Paul himself has helped drive a series of epiphanies among business leaders, most famously in the case of Interface CEO Ray Anderson, who described reading Paul’s book The Ecology of Commerce, as “a spear in the chest.” By Anderson’s own account, he suddenly woke up to the reality that future generations would see business leaders like him as eco-criminals, people who knew the consequences of what they were doing but pressed on regardless because their job was to follow market orders.
More recently, Paul helped Walmart CEO Doug McMillon imagine a regenerative future for his giant retail company — a vision and commitment McMillon laid out in this filmed speech late in 2020. Top teams in business, including boards and C-suites, increasingly sense that they have a tough decade ahead of them. If they don’t, they should be shown the door.
In addition to the accelerating disruption of incumbent industries by insurgent technologies, business models and brands, there are challenges like deglobalization, seismic demographic shifts and now decarbonization.
Success will depend on being able to think wider, deeper, longer and diferent. Elon Musk, whatever you may think of him, has shown how that can work — and, as part of his own mental regime, Musk devours books. Bill Gates, too, makes regular book recommendations.

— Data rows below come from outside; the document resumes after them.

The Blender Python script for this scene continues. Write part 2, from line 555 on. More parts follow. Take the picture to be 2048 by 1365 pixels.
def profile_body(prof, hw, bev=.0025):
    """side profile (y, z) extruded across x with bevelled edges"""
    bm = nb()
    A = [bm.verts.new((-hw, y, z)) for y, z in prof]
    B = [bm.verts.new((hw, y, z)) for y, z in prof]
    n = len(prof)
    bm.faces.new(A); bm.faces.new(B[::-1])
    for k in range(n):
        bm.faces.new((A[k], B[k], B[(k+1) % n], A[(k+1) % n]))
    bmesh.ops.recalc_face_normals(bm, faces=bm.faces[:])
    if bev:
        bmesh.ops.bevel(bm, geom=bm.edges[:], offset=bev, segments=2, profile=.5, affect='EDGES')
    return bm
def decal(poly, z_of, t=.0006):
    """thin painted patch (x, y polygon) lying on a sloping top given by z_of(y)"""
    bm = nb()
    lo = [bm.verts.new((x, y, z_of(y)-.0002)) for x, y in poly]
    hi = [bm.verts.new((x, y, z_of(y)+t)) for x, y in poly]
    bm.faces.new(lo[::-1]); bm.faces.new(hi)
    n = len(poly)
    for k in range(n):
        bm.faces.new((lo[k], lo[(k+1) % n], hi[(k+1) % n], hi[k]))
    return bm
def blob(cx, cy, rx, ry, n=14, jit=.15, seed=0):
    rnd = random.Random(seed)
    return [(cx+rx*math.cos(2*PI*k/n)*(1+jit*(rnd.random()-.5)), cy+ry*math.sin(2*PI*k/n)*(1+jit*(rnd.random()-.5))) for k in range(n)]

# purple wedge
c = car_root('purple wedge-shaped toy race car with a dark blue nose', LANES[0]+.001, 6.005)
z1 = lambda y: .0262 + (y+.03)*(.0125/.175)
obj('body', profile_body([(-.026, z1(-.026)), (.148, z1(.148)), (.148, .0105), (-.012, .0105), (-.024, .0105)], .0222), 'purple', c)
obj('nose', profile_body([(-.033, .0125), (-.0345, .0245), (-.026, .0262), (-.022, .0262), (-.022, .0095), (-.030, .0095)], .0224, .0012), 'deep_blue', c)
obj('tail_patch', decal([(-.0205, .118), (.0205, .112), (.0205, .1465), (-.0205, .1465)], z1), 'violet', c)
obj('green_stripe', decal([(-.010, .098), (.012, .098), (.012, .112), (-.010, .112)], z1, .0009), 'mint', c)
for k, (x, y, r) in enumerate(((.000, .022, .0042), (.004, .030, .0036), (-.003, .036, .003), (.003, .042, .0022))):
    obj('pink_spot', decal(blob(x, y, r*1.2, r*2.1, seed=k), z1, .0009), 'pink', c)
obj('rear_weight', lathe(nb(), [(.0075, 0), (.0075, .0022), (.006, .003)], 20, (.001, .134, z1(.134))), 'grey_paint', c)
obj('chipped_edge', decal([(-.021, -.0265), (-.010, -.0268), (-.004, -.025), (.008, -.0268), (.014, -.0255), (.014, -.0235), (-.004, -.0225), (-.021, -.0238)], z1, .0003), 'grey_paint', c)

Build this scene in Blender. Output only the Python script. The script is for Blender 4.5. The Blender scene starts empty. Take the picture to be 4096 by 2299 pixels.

Regeneration should be on all such lists — and required reading at every one of the world’s business schools. As my afterword for the book’s EU and Commonwealth edition concludes:
“Paul Hawken’s brilliant book reminds us of what an extraordinary privilege it is to be alive today. It is a time of transformation, a time when a tide of innovation is beginning to sweep away the old, degenerative order. Now it is up to us to build a truly regenerative economy. Are we — are you — ready to step up?”